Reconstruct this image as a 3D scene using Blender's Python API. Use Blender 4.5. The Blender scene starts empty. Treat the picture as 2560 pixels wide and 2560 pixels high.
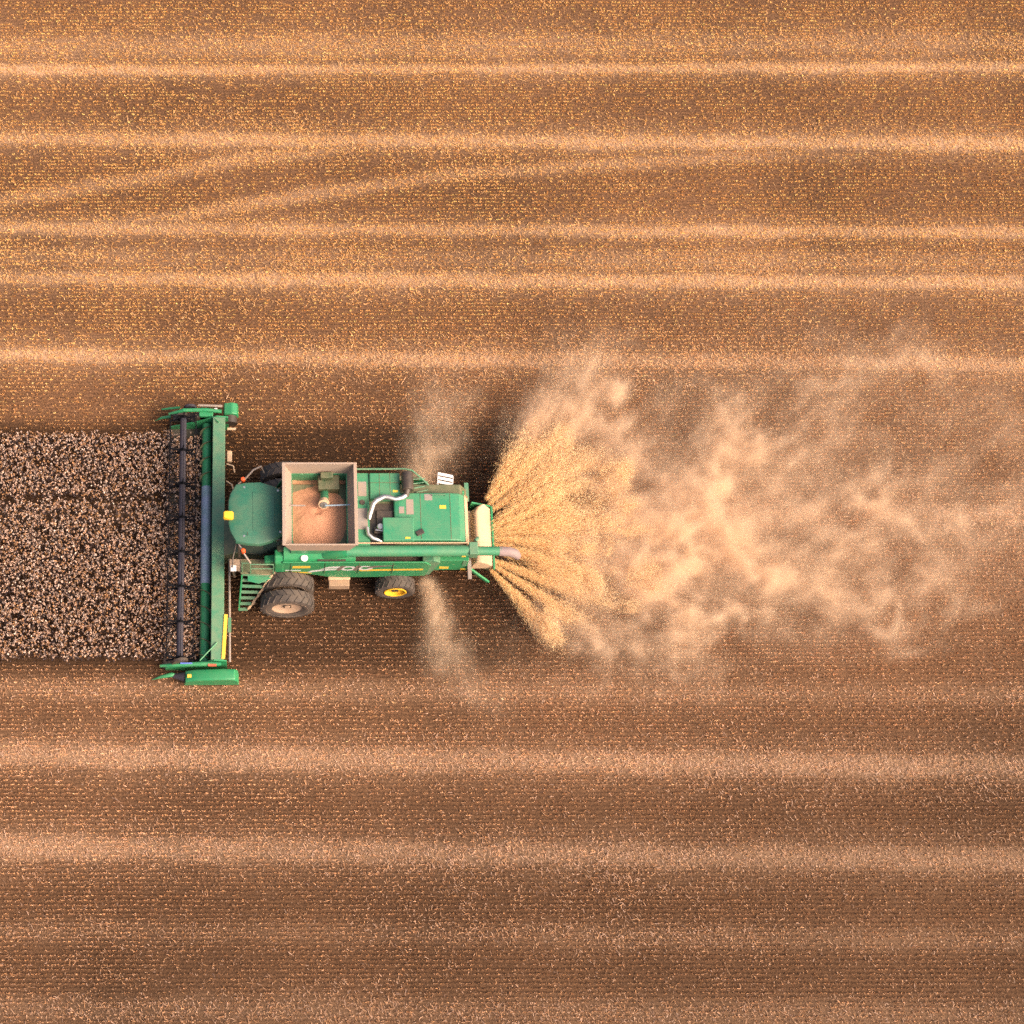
import bpy, bmesh, math, random
import numpy as np
from mathutils import Vector, Matrix

# ------------------------------------------------------------------ camera, sky, sun, exposure
sc = bpy.context.scene
COL = sc.collection
R = math.radians
PITCH = 21.5
DIST = 72.0
cam = bpy.data.cameras.new("camera")
cam.lens = 18 / math.tan(R(15)); cam.sensor_width = 36
cam.shift_x = 0.25
cam.clip_start = 0.5; cam.clip_end = 6000
camo = bpy.data.objects.new("camera", cam); COL.objects.link(camo)
camo.location = (0, -DIST * math.sin(R(PITCH)), DIST * math.cos(R(PITCH)))
camo.rotation_euler = (R(PITCH), 0, 0)
sc.camera = camo

SUN_EL, SUN_AZ = 42.0, -28.0          # azimuth: degrees from +x (right of the picture) towards +y (top)
w = bpy.data.worlds.new("World"); sc.world = w; w.use_nodes = True
nt = w.node_tree
sky = nt.nodes.new("ShaderNodeTexSky"); sky.sky_type = 'NISHITA'; sky.sun_disc = False
sky.sun_elevation = R(SUN_EL); sky.sun_rotation = R(90 - SUN_AZ)
sky.dust_density = 10.0; sky.air_density = 1.0; sky.ozone_density = 0.6
nt.links.new(sky.outputs[0], nt.nodes["Background"].inputs[0])
nt.nodes["Background"].inputs[1].default_value = 0.14
sun = bpy.data.lights.new("sun", 'SUN'); sun.energy = 2.7; sun.angle = R(38); sun.color = (1.0, 0.76, 0.52)
suno = bpy.data.objects.new("sun", sun); COL.objects.link(suno)
sd = Vector((math.cos(R(SUN_EL)) * math.cos(R(SUN_AZ)), math.cos(R(SUN_EL)) * math.sin(R(SUN_AZ)), math.sin(R(SUN_EL))))
suno.rotation_euler = sd.to_track_quat('Z', 'Y').to_euler()
suno.location = sd * 100
vs = sc.view_settings
vs.view_transform = 'Standard'; vs.look = 'None'; vs.gamma = 1.0; vs.exposure = 0.82
vs.use_curve_mapping = False
sc.cycles.use_denoising = False
sc.cycles.max_bounces = 6
sc.cycles.volume_bounces = 4
sc.cycles.volume_step_rate = 1.5

rng = np.random.default_rng(7)
random.seed(3)

# ------------------------------------------------------------------ materials
def new_mat(name):
    m = bpy.data.materials.new(name); m.use_nodes = True
    return m, m.node_tree, m.node_tree.nodes["Principled BSDF"]

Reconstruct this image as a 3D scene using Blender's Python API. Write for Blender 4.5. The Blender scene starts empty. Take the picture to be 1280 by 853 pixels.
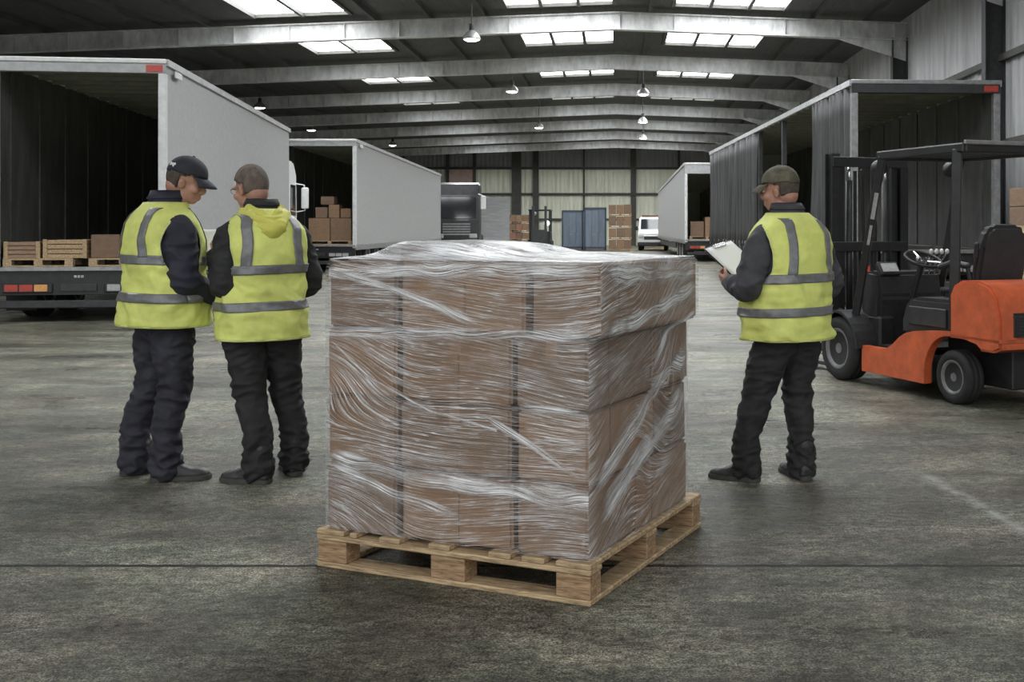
import bpy, bmesh, math, random
from math import sin, cos, pi, radians as R
from mathutils import Vector as V, Matrix, noise

S = bpy.context.scene
COL = S.collection
# ------------------------------------------------------------------ camera, sky, exposure
EYE = 1.45                                   # eye height above the floor
cd = bpy.data.cameras.new('camera')
cam = bpy.data.objects.new('camera', cd)
COL.objects.link(cam)
cam.location = (0, 0, EYE)
cam.rotation_euler = (R(90), 0, 0)
cd.sensor_width = 36.0
cd.lens = 1400 / 1280 * 36.0
cd.shift_x = -(770 - 640) / 1280
cd.shift_y = -(426.5 - 283) / 1280
cd.clip_end = 400
S.camera = cam
S.view_settings.view_transform = 'Standard'
S.view_settings.look = 'None'
S.view_settings.gamma = 1.0
S.view_settings.use_curve_mapping = False
S.view_settings.exposure = 0.0
S.cycles.use_denoising = True
S.cycles.max_bounces = 8
S.cycles.transparent_max_bounces = 24
S.cycles.sample_clamp_indirect = 6.0

SKY_STRENGTH = 1.0
SKYLIGHT_STRENGTH = 11.0
LAMP_STRENGTH = 20.0
w = bpy.data.worlds.new('overcast_sky')
S.world = w
w.use_nodes = True
nt = w.node_tree
bgn = nt.nodes['Background']
bgn.inputs['Color'].default_value = (0.93, 0.97, 1.0, 1)
bgn.inputs['Strength'].default_value = SKY_STRENGTH
# soft daylight from the open yard side of the hall
sd = bpy.data.lights.new('daylight', 'SUN')
sd.energy = 0.75
sd.angle = R(70)
sd.color = (1.0, 0.98, 0.95)
so = bpy.data.objects.new('daylight', sd)
COL.objects.link(so)
so.location = (-3, -8, 12)
so.rotation_euler = (R(52), 0, R(-14))

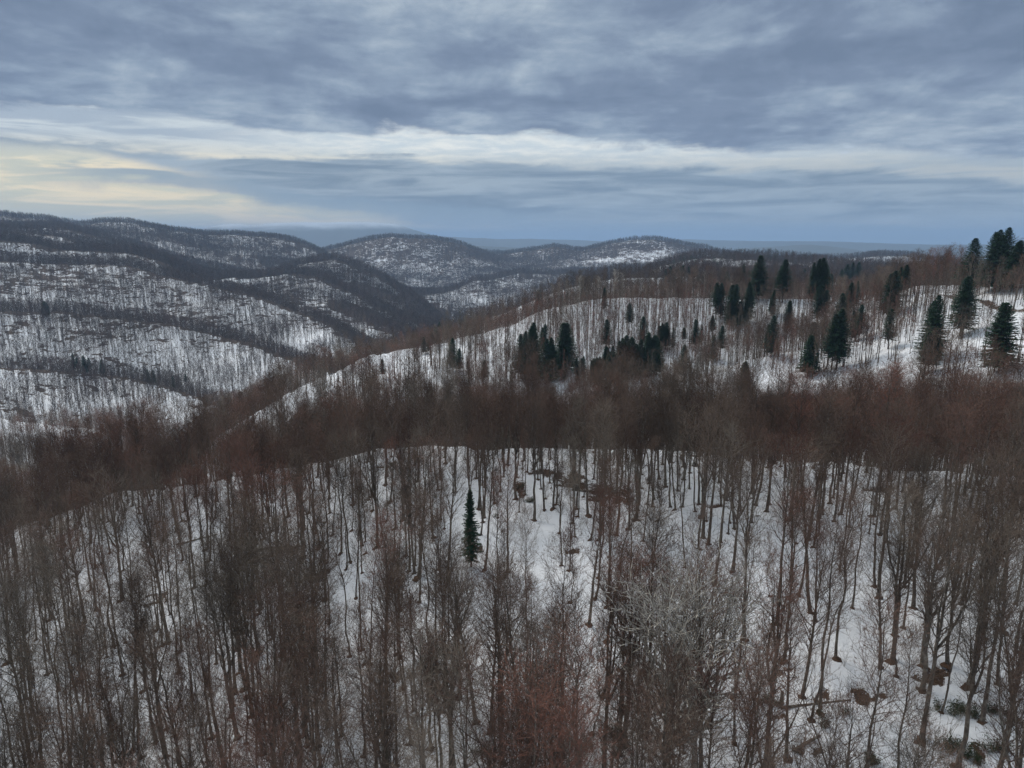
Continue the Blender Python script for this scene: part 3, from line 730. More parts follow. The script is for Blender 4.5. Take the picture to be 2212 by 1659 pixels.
KINDS = [  # look, parameters
    ('slender', dict(H=24, r0=0.17, cb=0.62, cr=2.8, ang=36, up=0.14, dens=0.75)),
    ('slender', dict(H=25, r0=0.19, cb=0.58, cr=3.1, ang=40, up=0.12, dens=0.8, lean=0.4)),
    ('tall', dict(H=27, r0=0.27, cb=0.52, cr=4.0, ang=38, up=0.12, dens=0.95, fine=0.8)),
    ('tall', dict(H=26, r0=0.26, cb=0.54, cr=3.9, ang=42, up=0.10, dens=0.9, fine=0.8)),
    ('broad', dict(H=24, r0=0.31, cb=0.36, cr=5.0, ang=44, up=0.10, dens=1.0, fine=0.8)),
    ('broad', dict(H=23, r0=0.28, cb=0.34, cr=4.8, ang=38, up=0.14, dens=1.05, fine=0.8)),
    ('forked', dict(H=25, r0=0.30, cb=0.44, cr=3.7, ang=40, up=0.11, fork=2, dens=0.75, fine=0.8)),
    ('forked', dict(H=24, r0=0.31, cb=0.46, cr=3.4, ang=38, up=0.12, fork=3, dens=0.6, fine=0.8, lean=0.4)),
    ('young', dict(H=15, r0=0.085, cb=0.35, cr=1.7, ang=36, up=0.18, dens=0.7, lean=0.35)),
    ('young', dict(H=12, r0=0.065, cb=0.25, cr=1.5, ang=40, up=0.12, dens=0.7, lean=0.4)),
    ('leaning', dict(H=23, r0=0.18, cb=0.6, cr=2.6, ang=38, up=0.16, dens=0.75, lean=0.9)),
]
near_p = [bare_tree(100 + i, **kw) for i, (_, kw) in enumerate(KINDS)]
MR = dict(MB, twigs=m_red_twig)
RED_N, RED_M = (3, 4, 5, 8), (8, 10)
near_m = [meshes(p, MR if i in RED_N else MB, 'n') for i, p in enumerate(near_p)]
pale_kw = dict(H=20, r0=0.30, cb=0.22, cr=5.4, ang=50, up=0.12, fork=3, dens=0.62, lean=0.4, fine=0.25, stout=1.7)
pale_p = bare_tree(300, **pale_kw); pale_m = meshes(pale_p, MP, 'p')
pale2_p = bare_tree(301, H=22, r0=0.2, cb=0.35, cr=3.2, ang=36, up=0.18, dens=0.8, lod=1); pale2_m = meshes(pale2_p, MP, 'p')
MIDK = [dict(KINDS[i][1], lod=1) for i in (0, 1, 2, 3, 4, 6, 10, 8)]
MIDK += [dict(H=24, r0=0.18, cb=0.58, cr=1.9, ang=30, up=0.2, dens=0.6, lod=1), dict(H=22, r0=0.15, cb=0.55, cr=1.7, ang=34, up=0.2, dens=0.6, lod=1, lean=0.5), dict(H=20, r0=0.13, cb=0.5, cr=1.9, ang=36, up=0.2, dens=0.7, lod=1)]
mid_p = [bare_tree(400 + i, **kw) for i, kw in enumerate(MIDK)]
far_p = [bare_tree(500 + i, H=23, r0=0.22, cb=cb, cr=cr, ang=38, dens=de, lod=2) for i, (cb, cr, de) in enumerate(((0.45, 2.6, 0.8), (0.4, 3.2, 1), (0.35, 3.8, 1.1), (0.45, 3.0, 0.9)))]
FIRK = [dict(H=22, cb=0.16, rad=5.4), dict(H=24, cb=0.26, rad=5.2, ragged=0.2), dict(H=20, cb=0.12, rad=5.6), dict(H=25, cb=0.40, rad=5.6, ragged=0.25), dict(H=22, cb=0.15, rad=4.2, ragged=0.22), dict(H=22, cb=0.10, rad=3.3, ragged=0.42)]
fir_p = [fir_tree(600 + i, **kw) for i, kw in enumerate(FIRK)]
fir_m = [meshes(p, MF, 'f') for p in fir_p]
fir_far = [fir_tree(650 + i, H=20, cb=0.12, rad=5.0, lod=1) for i in range(2)]
fir_far_m = [meshes(p, MF, 'f') for p in fir_far]

# prototypes that the forests are made of (not linked to the scene)
def proto_collection(name, plist, mats, red=()):
    c = bpy.data.collections.new(name)
    for i, p in enumerate(plist):
        o = bpy.data.objects.new('%s_%02d' % (name, i), joined(p, MR if i in red else mats)); c.objects.link(o)
    return c
near_c = proto_collection('tree_models_a', near_p, MB, RED_N)
mid_c = proto_collection('tree_models_b', mid_p, MB, RED_M)
far_c = proto_collection('tree_models_c', far_p, dict(MB, twigs=m_far_shaded_twig, branches=m_far_shaded_twig))

def forest(name, coll, pts, rot, scl, idx, label):
    me = bpy.data.meshes.new(name); n = len(pts)
    me.vertices.add(n); me.vertices.foreach_set('co', np.asarray(pts, np.float32).ravel())
    for k, arr, ty in (('rot', rot, 'FLOAT_VECTOR'), ('scl', scl, 'FLOAT_VECTOR')):
        a = me.attributes.new(k, ty, 'POINT'); a.data.foreach_set('vector', np.asarray(arr, np.float32).ravel())
    a = me.attributes.new('idx', 'INT', 'POINT'); a.data.foreach_set('value', np.asarray(idx, np.int32))
    o = bpy.data.objects.new(name, me); COL.objects.link(o); o['kind'] = 'stuff'; o['label'] = label
    ng = bpy.data.node_groups.new(name, 'GeometryNodeTree')
    ng.interface.new_socket('Geometry', in_out='INPUT', socket_type='NodeSocketGeometry')
    ng.interface.new_socket('Geometry', in_out='OUTPUT', socket_type='NodeSocketGeometry')
    N = ng.nodes; L = ng.links
    gi = N.new('NodeGroupInput'); go = N.new('NodeGroupOutput'); ip = N.new('GeometryNodeInstanceOnPoints'); ci = N.new('GeometryNodeCollectionInfo')
    ci.inputs['Collection'].default_value = coll; ci.inputs['Separate Children'].default_value = True; ci.inputs['Reset Children'].default_value = True
    ip.inputs['Pick Instance'].default_value = True
    def at(nm, ty):
        q = N.new('GeometryNodeInputNamedAttribute'); q.data_type = ty; q.inputs['Name'].default_value = nm; return q.outputs[0]
    L.new(gi.outputs[0], ip.inputs['Points']); L.new(ci.outputs[0], ip.inputs['Instance'])
    L.new(at('idx', 'INT'), ip.inputs['Instance Index'])
    e = N.new('FunctionNodeEulerToRotation'); L.new(at('rot', 'FLOAT_VECTOR'), e.inputs[0]); L.new(e.outputs[0], ip.inputs['Rotation'])
    L.new(at('scl', 'FLOAT_VECTOR'), ip.inputs['Scale'])
    L.new(ip.outputs[0], go.inputs[0])
    md = o.modifiers.new('trees', 'NODES'); md.node_group = ng
    return o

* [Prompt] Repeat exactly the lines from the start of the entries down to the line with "random.seed(3)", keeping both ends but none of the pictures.

* [Task response]
Reconstruct this image as a 3D scene using Blender's Python API. Use Blender 4.5. The Blender scene starts empty. Treat the picture as 2560 pixels wide and 2560 pixels high.
import bpy, bmesh, math, random
import numpy as np
from mathutils import Vector, Matrix

# ------------------------------------------------------------------ camera, sky, sun, exposure
sc = bpy.context.scene
COL = sc.collection
R = math.radians
PITCH = 21.5
DIST = 72.0
cam = bpy.data.cameras.new("camera")
cam.lens = 18 / math.tan(R(15)); cam.sensor_width = 36
cam.shift_x = 0.25
cam.clip_start = 0.5; cam.clip_end = 6000
camo = bpy.data.objects.new("camera", cam); COL.objects.link(camo)
camo.location = (0, -DIST * math.sin(R(PITCH)), DIST * math.cos(R(PITCH)))
camo.rotation_euler = (R(PITCH), 0, 0)
sc.camera = camo

SUN_EL, SUN_AZ = 42.0, -28.0          # azimuth: degrees from +x (right of the picture) towards +y (top)
w = bpy.data.worlds.new("World"); sc.world = w; w.use_nodes = True
nt = w.node_tree
sky = nt.nodes.new("ShaderNodeTexSky"); sky.sky_type = 'NISHITA'; sky.sun_disc = False
sky.sun_elevation = R(SUN_EL); sky.sun_rotation = R(90 - SUN_AZ)
sky.dust_density = 10.0; sky.air_density = 1.0; sky.ozone_density = 0.6
nt.links.new(sky.outputs[0], nt.nodes["Background"].inputs[0])
nt.nodes["Background"].inputs[1].default_value = 0.14
sun = bpy.data.lights.new("sun", 'SUN'); sun.energy = 2.7; sun.angle = R(38); sun.color = (1.0, 0.76, 0.52)
suno = bpy.data.objects.new("sun", sun); COL.objects.link(suno)
sd = Vector((math.cos(R(SUN_EL)) * math.cos(R(SUN_AZ)), math.cos(R(SUN_EL)) * math.sin(R(SUN_AZ)), math.sin(R(SUN_EL))))
suno.rotation_euler = sd.to_track_quat('Z', 'Y').to_euler()
suno.location = sd * 100
vs = sc.view_settings
vs.view_transform = 'Standard'; vs.look = 'None'; vs.gamma = 1.0; vs.exposure = 0.82
vs.use_curve_mapping = False
sc.cycles.use_denoising = False
sc.cycles.max_bounces = 6
sc.cycles.volume_bounces = 4
sc.cycles.volume_step_rate = 1.5

rng = np.random.default_rng(7)
random.seed(3)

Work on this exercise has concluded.